Vous avez trop collé à l’époque Madame, le siècle tire à sa fin ; j’eus préféré de véritables maîtres: M. Couperin le Grand, M. Rameau… Heureusement, il y a du Couperin chez ce Belge de Fiocco, et avoir choisi la Rameau transcrite par le fils Forqueray, suivi d’un Adagio de Fiocco pour dépeindre les Lettres CII et CXXV (je ne les recopie pas, j’en ai la paresse, relisez-les donc au chaud dans votre duchesse brisée) confine à l’excellence des sens et des sentiments. Justement on trouve dans La Rameau cet abandon éperdu, vous l’avez peinte large et généreuse cette Rameau, et je suis certain que sans la Lettre vous l’auriez jouée de toute autre manière. Tiens, où est donc Beauvarlet-Charpentier ? Il n’aurait pas été déplacé dans votre galerie…

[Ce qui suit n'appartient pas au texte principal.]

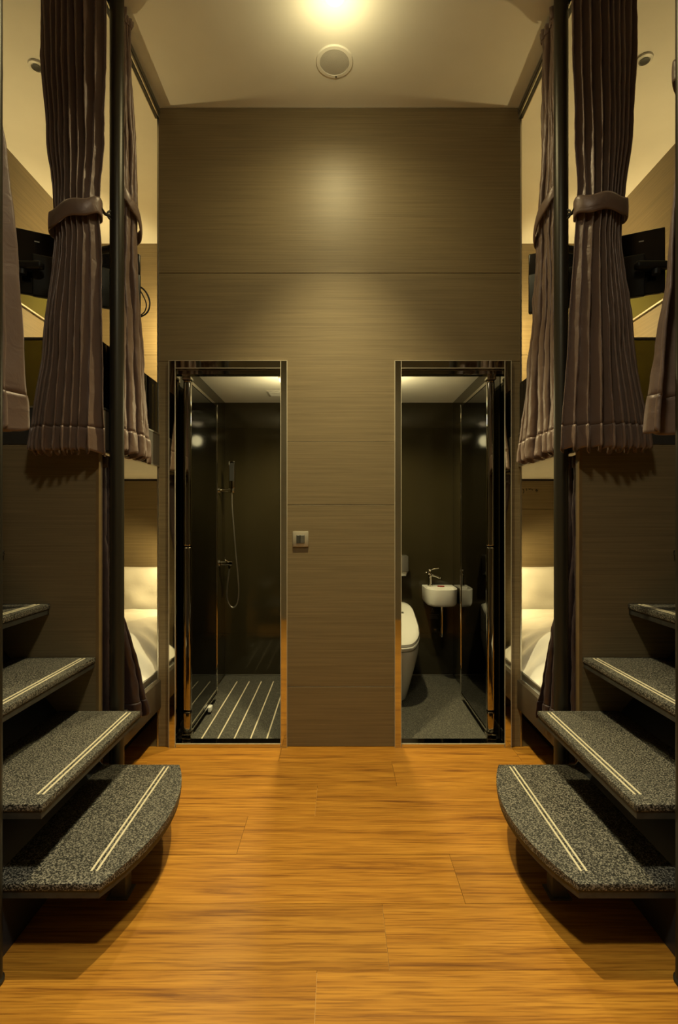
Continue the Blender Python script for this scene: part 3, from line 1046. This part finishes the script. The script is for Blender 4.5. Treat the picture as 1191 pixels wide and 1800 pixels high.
# ------------------------------------------------------------------ switch on the middle of the back wall
sw = empty('light_switch', (-.209, YW, 1.091), 'square beige light switch between the two doorways', 'switch')
MB().box(-.252, -.166, YW - .009, YW, 1.091, 1.176, bevel=.003).build('plate', M['plate'], sw)
MB().box(-.232, -.187, YW - .0105, YW - .0085, 1.110, 1.155, bevel=.0008, seg=1).build('rocker_frame', M['black'], sw)
MB().box(-.2305, -.212, YW - .013, YW - .010, 1.112, 1.153, bevel=.001, seg=1).build('rocker', M['switch_dark'], sw)
MB().box(-.210, -.1885, YW - .013, YW - .010, 1.112, 1.153, bevel=.001, seg=1).build('rocker', M['leg'], sw)

# ------------------------------------------------------------------ shower fittings
YS = 3.85


def at(px, py, y):
    return ((px - 596) / 900.0 * y, y, CAM_Z + (910 - py) / 900.0 * y)


sh = empty('shower_set', (-.88, YS, .88), 'hand shower with chrome hose on the dark shower room wall', 'shower')
bk = MB()
bx, _, bz = at(408, 862, YS)
bk.tube([(-.899, YS, bz), (bx - .02, YS, bz)], .011, 12)
bk.lathe([(.026, 0), (.026, .012), (.014, .016)], (-.899, YS, bz), 20, 'x')
b_o = bk.build('wall_holder', M['chrome'], sh)
MB().box(bx - .024, bx + .022, YS - .02, YS + .02, bz - .018, bz + .014, bevel=.006).build('cradle', M['chrome'], b_o)
hs = MB().box(bx - .022, bx + .024, YS - .014, YS + .012, bz + .014, bz + .22, bevel=.006).build('hand_shower', M['chrome_dark'], sh)
MB().box(bx - .016, bx + .018, YS - .0165, YS - .013, bz + .07, bz + .205).build('spray_face', M['black'], hs, smooth=False)
hose = [at(*p, YS) for p in ((408, 866), (408, 890), (411, 925), (414, 965), (418, 1005), (420.5, 1040), (418, 1062), (409, 1070), (401, 1060), (398.5, 1045), (401, 1020), (403.5, 998))]
MB().tube(hose, .0055, 10, 3).build('hose', M['alu'], sh)
mxz = at(400, 990, YS)[2]
mx = MB()
mx.tube([(-.899, YS, mxz), (-.80, YS, mxz)], .019, 16)
mx_o = mx.build('mixer', M['chrome'], sh)
MB().lathe([(.03, 0), (.03, .012), (.02, .016)], (-.899, YS, mxz), 20, 'x').build('rosette', M['chrome'], mx_o)
MB().tube([(-.84, YS - .005, mxz + .015), (-.84, YS - .06, mxz + .045)], [.009, .006], 10).build('lever', M['chrome'], mx_o)
MB().tube([(-.823, YS, mxz - .005), (-.823, YS, mxz - .04)], .009, 10).build('outlet', M['chrome'], mx_o)

v = empty('exhaust_vent', (-.42, 3.35, ZB), 'square grey exhaust vent in the shower room ceiling', 'vent')
MB().box(-.52, -.36, 3.66, 3.82, ZB - .008, ZB, bevel=.002).build('frame', M['grille'], v)
for i in range(6):
    MB().box(-.505, -.375, 3.675 + i * .023, 3.689 + i * .023, ZB - .010, ZB - .008).build('slat', M['white_paint'], v, smooth=False)

# floor drain
fd = MB().lathe([(.05, .0022), (.05, .0045), (.001, .005)], (-.17, 3.95, 0), 24).build('floor_drain', M['alu'])
tag(fd, 'round steel drain in the shower room floor corner', 'drain')


# ------------------------------------------------------------------ toilet
def sup(cx, cy, rx, ry, z, n=48, e=2.6, back=None, zf=None):
    ring = []
    for i in range(n):
        t = 2 * math.pi * i / n
        c, s_ = math.cos(t), math.sin(t)
        ee = e + (2.2 if s_ > 0 else 0)
        x = cx + rx * math.copysign(abs(c) ** (2 / ee), c)
        y = cy + ry * math.copysign(abs(s_) ** (2 / ee), s_)
        if back is not None:
            y = min(y, back)
        ring.append((x, y, z if zf is None else zf(x, y)))
    return ring


TX = .385
to = empty('toilet', (TX, 3.72, 0), 'white ceramic toilet with closed sloping lid in the right doorway', 'toilet')
rings = []
for z, rx, yf, e in ((0.004, .105, 3.475, 2.6), (.03, .11, 3.468, 2.6), (.12, .135, 3.44, 2.5), (.22, .160, 3.405, 2.4), (.30, .178, 3.378, 2.3), (.345, .184, 3.368, 2.3), (.36, .182, 3.370, 2.3)):
    cy = (yf + 4.10) / 2
    rings.append(sup(TX, cy, rx, cy - yf, z, e=e, back=4.044))
MB().loft(rings).build('pedestal', M['ceramic'], to)


def lidz(off):
    return lambda x, y: .372 + off + max(0, (y - 3.40)) * .27


rs = []
for dz, sc in ((0, .985), (.008, 1.0), (.020, 1.0), (.026, .985)):
    rs.append(sup(TX, 3.705, .186 * sc, .345 * sc, 0, e=2.4, back=4.03, zf=lidz(dz - .006)))
MB().loft(rs).build('seat', M['ceramic'], to)
rs = []
for dz, sc in ((.024, .975), (.030, .99), (.045, .985), (.056, .94), (.062, .82), (.065, .5), (.066, .1)):
    rs.append(sup(TX, 3.705, .186 * sc, .343 * sc, 0, e=2.4, back=4.028, zf=lidz(dz - .006)))
lid = MB().loft(rs).build('lid', M['ceramic'], to)
lz = .372 + .06 + (3.83 - 3.40) * .27
bd = MB()
bd.prism([(3.80, lz - .010), (3.818, lz - .005), (3.818, lz + .001), (3.80, lz - .004)], TX - .05, TX + .095, 'x')
bd.build('badge', M['leg'], lid, smooth=False)
# cistern housing behind the lid
MB().box(TX - .18, TX + .165, 3.955, 4.045, .36, .575, bevel=.02, seg=3).build('rear_housing', M['ceramic'], to)

# ------------------------------------------------------------------ wash basin
ba = empty('wash_basin', (.79, YB, .59), 'white half-round wall basin with chrome tap beside the toilet', 'sink')
bxL, bxR = .655, .895


def dshape(off, z, flat=0):
    pts = []
    cx = (bxL + bxR) / 2
    r = (bxR - bxL) / 2 - off
    pts.append((bxR - off, YB - .002 - off * flat, z))
    for i in range(25):
        t = math.pi * i / 24
        pts.append((cx + r * math.copysign(abs(math.cos(t)) ** .55, math.cos(t)), 3.93 - (.165 - off) * math.sin(t) ** .8 if i not in (0, 24) else 3.93, z))
    pts.append((bxL + off, YB - .002 - off * flat, z))
    return pts


bs = MB()
bs.loft([dshape(.050, .585), dshape(.012, .592), dshape(.002, .61), dshape(0, .70), dshape(.0, .716), dshape(.005, .72),
         dshape(.014, .72, 5), dshape(.020, .713, 5), dshape(.030, .66, 4), dshape(.06, .635, 2)])
bs.build('basin', M['ceramic'], ba, angle=50)
fx, fy = .708, 3.985
tp = MB()
tp.lathe([(.020, 0), (.020, .008), (.013, .014), (.013, .065), (.017, .075), (.017, .09), (.010, .095), (.010, .115), (.013, .122), (.010, .13)], (fx, fy, .72), 18)
tap = tp.build('tap', M['chrome'], ba)
MB().tube([(fx, fy, .805), (fx + .035, fy - .02, .80), (fx + .07, fy - .045, .787), (fx + .072, fy - .047, .772)], .008, 10, 2).build('spout', M['chrome'], tap)
MB().tube([(fx, fy, .842), (fx + .03, fy - .005, .852), (fx + .066, fy - .012, .858)], [.006, .005, .005], 8).build('lever', M['chrome'], tap)
MB().tube([(.785, 3.90, .60), (.785, 3.90, .37)], .013, 14).build('drain_pipe', M['chrome'], ba)
MB().tube([(.785, 3.90, .40), (.785, 3.90, .35), (.785, 3.95, .335), (.785, YB - .002, .37)], .012, 12, 2).build('trap', M['chrome'], ba)
so = MB()
so.box(.752, .79, 3.90, 3.925, .722, .730, bevel=.003)
so.box(.765, .80, 3.885, 3.905, .722, .733, bevel=.003)
o = so.build('soap_sachet', M['red'])
tag(o, 'small reddish-brown sachet lying on the white basin', 'sachet')

dp = empty('paper_holder', (.46, YB, .80), 'small white covered paper holder on wall above the toilet', 'paper holder')
MB().prism([(3.93, .84), (4.049, .80), (4.049, .955), (3.95, .955)], .385, .535, 'x', bevel=.006).build('cover', M['alu'], dp)
MB().tube([(.40, 3.985, .825), (.52, 3.985, .825)], .028, 18).build('roll', M['linen'], dp)

# faint printed notice on the wall under the basin
nt_ = empty('wall_notice', (.745, YB, .45), 'faint grey printed notice on dark wall under the basin', 'notice')
MB().box(.705, .80, YB - .002, YB - .0005, .44, .545).build('sheet', M['bath_wall'], nt_, smooth=False)
tri = MB()
tri.prism([(.722, .50), (.728, .50), (.737, .525), (.746, .50), (.752, .50), (.739, .535), (.735, .535)], YB - .003, YB - .002, 'y')
tri.box(.731, .743, YB - .003, YB - .002, .507, .511)
tri.build('pictogram', M['grey_mark'], nt_, smooth=False)
for i, (xa, xb) in enumerate(((.712, .790), (.712, .775), (.712, .785))):
    MB().box(xa, xb, YB - .003, YB - .002, .480 - i * .013, .486 - i * .013).build('text_line', M['grey_mark'], nt_, smooth=False)

# small dark marks at the top of the toilet side head wall
mk = empty('wall_marks', (1.57, YF, 1.48), 'row of small dark marks high on head wall, toilet side lower bunk', 'wall marks')
for i, pts in enumerate((
        [(1.500, 1.485), (1.508, 1.478), (1.511, 1.462), (1.503, 1.450)],
        [(1.530, 1.490), (1.532, 1.470)],
        [(1.548, 1.488), (1.556, 1.478), (1.565, 1.489)],
        [(1.574, 1.486), (1.580, 1.474)],
        [(1.606, 1.470), (1.614, 1.482), (1.622, 1.470), (1.612, 1.466)])):
    MB().tube([(x, YF - .0015, z) for x, z in pts], .003, 6, 1).build('mark', M['lettering'], mk)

Vous avez le don de mettre la musique dans le théâtre de la vie, et d’avoir laissé paraître, sans fard et avec tout votre savoir-faire, le tourbillon sérieux de la Passion au-delà des marivaudage inconséquents. Cet Adagio presque tendre que vous confiez à M. de Valmont est surprenant. Vous le déshabillez de sa prétention, vous le dégradez dans son orgueil de conquérant, mais n’est-ce pas là exactement ce qu’il confie, tout étonné après une victoire qui devient une révélation ? Vous lui rendez l’amour et la douceur, sans la volupté. Vous lui imposez le bonheur de l’instant, et votre instant est magique.

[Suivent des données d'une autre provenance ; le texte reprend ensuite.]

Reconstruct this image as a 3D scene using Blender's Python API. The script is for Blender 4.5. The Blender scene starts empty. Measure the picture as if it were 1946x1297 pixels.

“Vous avez raison, me dit la tendre personne ; je ne puis plus supporter mon existence, qu’autant qu’elle servira à vous rendre heureux. Je m’y consacre tout entière : de ce moment je me donne à vous, & vous n’éprouverez de ma part ni refus, ni regrets. » Ce fut avec cette candeur naïve & sublime, qu’elle me livra sa personne & ses charmes & qu’elle augmenta mon bonheur en le partageant. L’ivresse fut complète & réciproque ; et, pour la première fois, la mienne survécut au plaisir. Je ne sortis de ses bras que pour tomber à ses genoux, pour lui jurer un amour éternel ; et, il faut tout avouer, je pensais ce que je disais.”

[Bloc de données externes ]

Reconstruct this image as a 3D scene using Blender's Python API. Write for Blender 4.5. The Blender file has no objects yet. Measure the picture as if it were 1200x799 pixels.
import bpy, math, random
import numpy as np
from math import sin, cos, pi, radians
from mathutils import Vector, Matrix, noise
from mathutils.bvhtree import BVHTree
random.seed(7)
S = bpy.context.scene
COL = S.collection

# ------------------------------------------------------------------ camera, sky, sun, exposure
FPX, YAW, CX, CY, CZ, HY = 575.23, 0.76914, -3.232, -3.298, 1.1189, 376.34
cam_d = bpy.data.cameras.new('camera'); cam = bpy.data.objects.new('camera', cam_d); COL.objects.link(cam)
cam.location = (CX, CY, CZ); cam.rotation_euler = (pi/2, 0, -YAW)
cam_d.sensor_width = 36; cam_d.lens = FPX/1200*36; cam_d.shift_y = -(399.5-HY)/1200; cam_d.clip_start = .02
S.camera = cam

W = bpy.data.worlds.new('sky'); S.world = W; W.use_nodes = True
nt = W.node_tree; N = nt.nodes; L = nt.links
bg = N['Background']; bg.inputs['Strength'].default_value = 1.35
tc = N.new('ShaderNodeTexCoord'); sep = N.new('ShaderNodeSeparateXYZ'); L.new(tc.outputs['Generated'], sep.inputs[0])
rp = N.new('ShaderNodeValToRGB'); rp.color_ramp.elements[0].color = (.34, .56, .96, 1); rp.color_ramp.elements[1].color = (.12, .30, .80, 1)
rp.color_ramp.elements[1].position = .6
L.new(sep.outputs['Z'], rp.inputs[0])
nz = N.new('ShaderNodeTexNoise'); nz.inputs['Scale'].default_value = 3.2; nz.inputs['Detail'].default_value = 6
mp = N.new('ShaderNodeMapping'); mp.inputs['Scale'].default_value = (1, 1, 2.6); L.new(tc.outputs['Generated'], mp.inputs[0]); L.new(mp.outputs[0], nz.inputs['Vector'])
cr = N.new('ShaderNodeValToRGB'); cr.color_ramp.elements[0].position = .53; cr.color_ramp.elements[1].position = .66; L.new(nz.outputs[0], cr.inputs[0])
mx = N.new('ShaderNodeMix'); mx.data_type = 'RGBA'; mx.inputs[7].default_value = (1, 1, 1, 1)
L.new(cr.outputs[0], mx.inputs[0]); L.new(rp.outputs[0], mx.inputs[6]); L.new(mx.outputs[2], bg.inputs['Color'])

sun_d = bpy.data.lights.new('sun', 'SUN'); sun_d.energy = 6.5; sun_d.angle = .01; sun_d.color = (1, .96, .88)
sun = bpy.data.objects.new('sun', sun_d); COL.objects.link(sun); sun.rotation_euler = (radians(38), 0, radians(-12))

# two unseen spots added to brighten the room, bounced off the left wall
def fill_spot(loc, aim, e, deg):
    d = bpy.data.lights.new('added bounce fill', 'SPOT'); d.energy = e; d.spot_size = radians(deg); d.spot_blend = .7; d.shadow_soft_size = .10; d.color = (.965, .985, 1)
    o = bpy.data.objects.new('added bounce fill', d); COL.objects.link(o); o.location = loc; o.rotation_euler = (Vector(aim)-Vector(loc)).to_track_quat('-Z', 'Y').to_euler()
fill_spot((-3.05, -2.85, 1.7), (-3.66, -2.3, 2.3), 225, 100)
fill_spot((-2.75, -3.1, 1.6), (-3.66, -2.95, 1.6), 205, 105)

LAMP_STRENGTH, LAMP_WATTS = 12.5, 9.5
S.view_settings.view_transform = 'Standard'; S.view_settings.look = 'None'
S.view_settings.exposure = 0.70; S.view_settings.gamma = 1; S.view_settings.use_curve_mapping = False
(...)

Toute lecture est personnelle, je ne peux que souscrire à la vôtre. Cette rageuse Pithonisse, instable, violente, aux débordements incontrôlés, musicalement laide, martelée, heurtée traduit à merveille les emportements de la Merteuil trahie. Et puis tout s’accélère, le duel, d’une urgence trop curiale, trop espiègle à mon goût (l’une de vos rares fautes), le trépas du Vicomte, d’une rare noblesse, où vous avez réussi à redonner une profondeur insoupçonnée à ce petit maître de Moyreau que je n’estimais guère sous d’autres claviers… Son Purgatoire est magnifique et aurait pu conclure le cycle. Vous avez préféré une grande Chaconne de M. De Bury, à la manière d’une tragédie de M. de Lully. Rideau. Et chapeau. Jouez encore, écrivez toujours.
Je suis & reste, votre très humble, très dévoué, et très maladroit
Viet-Linh Nguyen
Technique : superbe captation, riche, dense, très près du clavecin sans trop de bruits mécaniques.